Thread: Real Analysis - Limits and Order #2

Let (an) be a bounded (not necessarily convergent) sequence, and assume
lim bn = 0. Show that lim(an*bn) = 0. Why are we not allowed to use the Algebraic Limit Theorem to prove this.

Hello,

Originally Posted by ajj86

Let (an) be a bounded (not necessarily convergent) sequence, and assume
lim bn = 0. Show that lim(an*bn) = 0. Why are we not allowed to use the Algebraic Limit Theorem to prove this.

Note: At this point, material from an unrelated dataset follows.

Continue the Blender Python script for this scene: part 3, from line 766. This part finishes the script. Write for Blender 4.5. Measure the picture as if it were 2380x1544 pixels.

What is the algebraic limit theorem ??

$\displaystyle \lim b_n=0 \Leftrightarrow \forall \epsilon > 0, ~ \exists N \in \mathbb{N}, ~ \forall n > N, ~ |b_n|< \epsilon$

$\displaystyle (a_n) \text{ bounded } \Leftrightarrow \exists K>0 \quad |a_n|<K \quad \forall n$ (in particular for n>N)

Multiply :
$\displaystyle |a_n| \times |b_n|=|a_n \times b_n|< \epsilon K$

So :
$\displaystyle \forall \delta= \epsilon K, ~ \exists N \in \mathbb{N}, ~ \forall n > N, ~ |a_n| \times |b_n|=|a_n \times b_n|< \delta$

This is the definition for $\displaystyle \lim a_n \times b_n=0$

I appreciate your answer to my question. I've been having a lot of trouble understanding real analysis. This class reminds me a lot of abstract algebra. I guess proofs just aren't my forte.